Novo acordo encerra ação de R$ 20 bilhões por tragédia de Mariana
Samarco, Vale e BHP não colocarão mais recursos para recuperação ambiental, mas permitirão que atingidos participem da definição de medidas a ser adotadas
No último dia do prazo, a mineradora Samarco e as autoridades conseguiram firmar um novo acordo para reparação dos danos causados pelo rompimento da Barragem de Fundão, em Mariana (MG), em 2015. O acidente, a maior tragédia ambiental do Brasil, deixou dezenove mortos, centenas de desabrigados e poluiu o Rio Doce.
O novo pacto extingue uma ação civil pública de 20 bilhões de reais e suspende a tramitação de outra, de 155 bilhões de reais, movida contra a empresa e as controladoras, os gigantes Vale e o anglo-australiano BHP Billiton. O acerto é válido até o cumprimento de todas as medidas exigidas ou repactuação dos programas. Entretanto, o acordo em nada afeta o processo criminal do Ministério Público Federal contra 22 pessoas, entre elas, funcionários da Vale, Samarco e BHP Billiton, acusados de homicídio — os envolvidos negam crimes.
Para chegarem a um acerto, o juiz da 12ª Vara da Justiça Federal de Belo Horizonte precisou prorrogar o prazo cinco vezes.
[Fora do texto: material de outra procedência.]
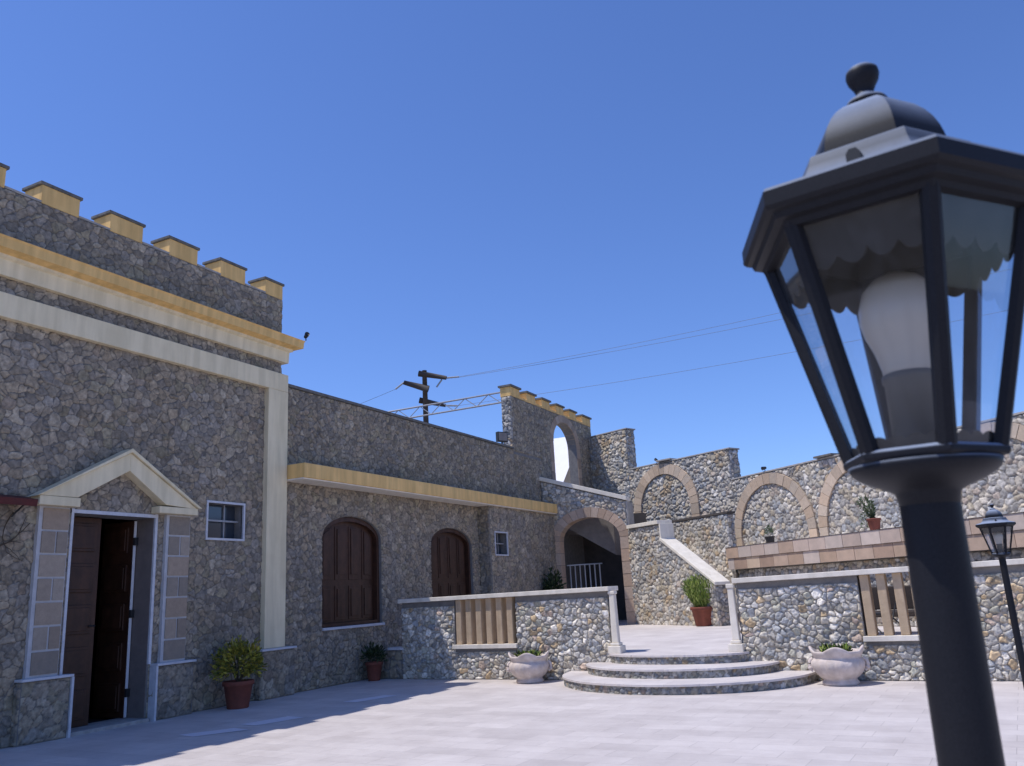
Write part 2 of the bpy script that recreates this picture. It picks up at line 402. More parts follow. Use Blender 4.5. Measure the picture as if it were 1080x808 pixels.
T = thing('stone_building', 'tall stone-clad building with ochre crenels, cream cornice and pedimented doorway', 'building', (-10.98, 8.5, 0))
TE = 12.0
b = MB()
door = [(7.8, 0), (9.2, 0), (9.2, 3.0), (7.8, 3.0)]
swin = (10.26, 11.07, 2.73, 3.32)
out = [(1.0, -.02), (7.8, -.02), (7.8, 3.0), (9.2, 3.0), (9.2, -.02), (TE, -.02), (TE, 7.47), (1.0, 7.47)]
b.wall(LF, out, [[(swin[0], swin[2]), (swin[1], swin[2]), (swin[1], swin[3]), (swin[0], swin[3])]], -.4, 0, 1)
kp = lambda u, v: ~(in_rect(u, v, 7.78, 9.22, -1, 3.02) | in_rect(u, v, swin[0] - .01, swin[1] + .01, swin[2] - .01, swin[3] + .01))
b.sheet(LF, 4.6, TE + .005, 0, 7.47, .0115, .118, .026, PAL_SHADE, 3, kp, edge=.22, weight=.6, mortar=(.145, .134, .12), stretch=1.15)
EF = Frame((-10.98, TE, 0), (-1, 0))
b.sheet(EF, 0, .45, 5.2, 7.47, .025, .22, .03, PAL_SHADE, 5, edge=.2)
b.box(LF, 1, TE, 6.7, 6.9, -8, -.41, 1)
b.box(LF, TE - .3, TE - .01, 5, 7.3, -8, -.41, 1)
b.build('wall', [M['stone'], M['mortar']], T)

for k in range(-1, 6):
    y0 = 5.76 + 1.153 * k; y1 = y0 + .61
    if k == 5: y1 = TE + .0
    if k > -1:
        b = MB(); b.box(LF, y0 - .541, y0 - .002, 7.472, 7.505, -.42, .02); b.build('parapet_slab', M['cap_grey'], T)
    b = MB(); b.box(LF, y0, y1, 7.471, 7.765, -.40, .012); o = b.build('merlon', M['ochre'], T, .006)
    b = MB(); b.box(LF, y0 - .035, y1 + .035, 7.767, 7.815, -.43, .03); c = b.build('cap', M['cap_dark'], None, .006)
    c.parent = o
# cornice: fascia, cove, nose
b = MB()
prof = [(0, 6.16), (.10, 6.16), (.11, 6.38), (.16, 6.40), (.30, 6.47), (.30, 6.62), (0, 6.66)]
CE = TE + .0
def prof_run(b, fr, prof, u0, u1, ret, m=0, colr=(1, 1, 1)):
    # moulding along u, mitred round the far corner by its own projection
    P = []; n = len(prof)
    for (w, v) in prof: P.append(fr.p(u0, v, w))
    for (w, v) in prof: P.append(fr.p(u1 + (w if ret else 0), v, w))
    for (w, v) in prof: P.append(fr.p(u1 + (w if ret else 0), v, -.6))
    F = []
    for i in range(n - 1):
        F.append((i, n + i, n + i + 1, i + 1))
        if ret: F.append((n + i, 2 * n + i, 2 * n + i + 1, n + i + 1))
    F.append(tuple(range(n)))
    if ret: F.append(tuple(range(3 * n - 1, 2 * n - 1, -1)))
    else: F.append(tuple(range(2 * n - 1, n - 1, -1)))
    b.add(P, [tuple(reversed(f)) for f in F], m, colr)
prof_run(b, LF, prof[0:4] + [(.16, 6.46), (0, 6.46)], 1, CE, True)
b.build('cornice', M['cream'], T)
b = MB()
prof_run(b, LF, [(.0, 6.44), (.165, 6.44), (.30, 6.475), (.31, 6.60), (.33, 6.63), (0, 6.67)], 1, CE, True)
b.build('cornice_moulding', M['ochre'], T)
# cream frame band + corner pilaster
b = MB(); b.box(LF, 1, TE + .08, 5.565, 5.91, .0, .12); b.build('frame_band', M['cream'], T, .008)
b = MB(); b.box(LF, 11.555, TE + .08, .84, 5.563, -.02, .12); p = b.build('pilaster', M['cream'], T, .008)
b = MB(); b.box(LF, 11.46, TE + .28, -.02, .80, 0, .16, 1); b.sheet(Frame(LF.p(0, 0, .16), (0, 1)), 11.45, TE + .29, 0, .80, .018, .14, .026, PAL_SHADE, 8, edge=.18, weight=.4, mortar=(.145, .134, .12))
b.sheet(Frame((-10.82, TE + .28, 0), (-1, 0)), 0, .16, 0, .8, .018, .14, .026, PAL_SHADE, 81, edge=.18, weight=.4)
b.sheet(Frame((-10.98, 11.46, 0), (1, 0)), 0, .16, 0, .8, .018, .14, .026, PAL_SHADE, 82, edge=.18, weight=.4)
q = b.build('pilaster_plinth', [M['stone'], M['mortar']], T)
b = MB(); b.box(LF, 11.43, TE + .31, .802, .838, -.02, .20); c = b.build('ledge', M['marble'], None, .006); c.parent = q
# porch plinths, block pilasters, pediment
for (u0, u1, ud, sd) in ((7.17, 7.86, 7.86, 21), (9.27, 9.98, 9.27, 22)):
    b = MB(); b.box(LF, u0, u1, -.02, .775, 0, .13, 1)
    PF = Frame(LF.p(0, 0, .13), (0, 1))
    b.sheet(PF, u0, u1, 0, .775, .018, .14, .026, PAL_SHADE, sd, edge=.18, weight=.4, mortar=(.145, .134, .12))
    b.sheet(Frame((-10.98, u0, 0), (1, 0)), 0, .13, 0, .775, .018, .14, .026, PAL_SHADE, sd + 9, edge=.18, weight=.4)
    q = b.build('porch_plinth', [M['stone'], M['mortar']], T)
    b = MB(); b.box(LF, u0 - .02, u1 + .02, .777, .81, -.01, .175)
    if ud == u1: b.box(LF, u1 - .005, u1 + .03, -.01, .775, .02, .172)
    else: b.box(LF, u0 - .03, u0 + .005, -.01, .775, .02, .172)
    c = b.build('ledge', M['marble'], None, .004); c.parent = q
for (u0, u1, sd) in ((7.29, 7.70, 31), (9.42, 9.85, 32)):
    b = MB(); b.box(LF, u0 - .04, u1, .81, 3.06, 0, .075, 1); b.blocks(LF, u0, u1, .83, 3.05, .315,   .07, .09, (.36, .29, .225), sd, gap=.03, split=True)
    b.build('block_pilaster', [M['block'], M['joint']], T)
b = MB()
ap = (8.66, 4.0)
def rake(b, u0, v0, u1, v1, th, w1):
    b.quadbox(LF, [(u0, v0), (u1, v1), (u1, v1 + th), (u0, v0 + th)] if u1 > u0 else [(u1, v1), (u0, v0), (u0, v0 + th), (u1, v1 + th)], .02, w1)
b.quadbox(LF, [(7.15, 3.19), (7.72, 3.195), (8.55, 3.66), (8.55, 3.93)], .02, .20)
b.quadbox(LF, [(9.88, 3.16), (8.55, 3.93), (8.55, 3.66), (9.25, 3.195)], .02, .20)
b.quadbox(LF, [(7.08, 3.17), (7.15, 3.195), (8.55, 3.94), (9.88, 3.17), (9.95, 3.17), (8.55, 4.0)], .01, .24)
b.box(LF, 7.15, 7.76, 3.063, 3.187, .02, .21)
b.box(LF, 9.12, 9.88, 3.063, 3.167, .02, .21)
b.build('pediment', M['cream'], T, .006)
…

Na nova versão, Samarco, Vale e BHP não se comprometem a colocar mais recursos, mas abrem espaço para que os atingidos e o próprio poder público participem da definição das medidas a ser adotadas. O acordo é, na verdade, uma repactuação do Termo de Ajustamento de Conduta (TAC) firmado cerca de quatro meses após o acidente, em março de 2016.
“O acordo é importante pois demonstra convergência de interesses entre as partes, Vale, BHP Brasil, Samarco, Ministério Público, Advocacias Públicas e Defensorias Públicas, representando um avanço adicional para os atingidos, pois consolida e amplia o alcance das ações que já vinham sendo implementadas pela Fundação Renova”, comentou Fabio Schvartsman, presidente da Vale.
“Há uma grande parte da ação civil pública, diria quase a totalidade, que terá o seu curso. Que poderá até, se a gente chegar a uma repactuação, ser extinta em quase a sua totalidade. Porque tem coisas na ação civil pública que não são objeto de transação, de acordo”, disse o procurador do Ministério Público Federal de Minas (MPF), José Adércio Leite Sampaio. De acordo com ele, a análise sobre a repactuação deverá ocorrer dentro de dois anos.
Atingidos
O advogado-geral do Estado, Onofre Alves Batista Júnior, afirma que o acordo “foi melhorado em muito”, sobretudo sob o ponto de vista técnico. “Ele contempla aspectos que no primeiro Termo de Transação e Ajustamento de Conduta (TTAC) se teve dificuldade de contemplar”, disse. “Grande parte da crítica era a ausência de participação da população atingida”, afirma a promotora Andressa Lanchotti, do Ministério Público de Minas Gerais.
A expectativa das três companhias é destravar a execução dos 42 programas acordados inicialmente, que vêm enfrentando diversas restrições. A Fundação Renova, criada para gerenciar as ações de reparação, continua à frente das ações, mas terá uma nova governança, com nove membros em seu conselho curador: dois representantes dos atingidos e um do poder público, além dos seis das empresas. Além disso, são criadas duas novas instâncias de discussão — um conselho inter-federativo e 39 Comissões Regionais — para dar voz às vítimas do acidente e ampliar os mecanismos de controle.
Com isso, os pedidos dos atingidos terão de ser formulados, alinhados e arbitrados nas várias instâncias e ainda passarão pelo crivo de três consultorias. Lactec e Ramboll, que já haviam sido contratadas por exigência do Ministério Público, continuarão avaliando impactos e a execução dos programas, respectivamente. A Fundação Getulio Vargas (FGV) foi incorporada por indicação das empresas para monitorar a gestão da governança. “A expectativa é que, com o apoio das consultorias, as decisões sejam tomadas por critérios mais técnicos do que políticos”, disse uma fonte que acompanhou a negociação.
Mas o novo acordo já é alvo de críticas por parte das famílias. O coordenador do Movimento dos Atingidos por Barragens (MAB), Joceli Andrioli, disse que as perícias técnicas já feitas para avaliação dos danos estão “comprometidas” por influência das empresas. “A participação é um direito, e não concessão. Neste momento o que estamos vendo são os atingidos com participação minoritária, ou seja, provavelmente serão usados para legitimação de um processo. É um crime que continuará impune”, disse.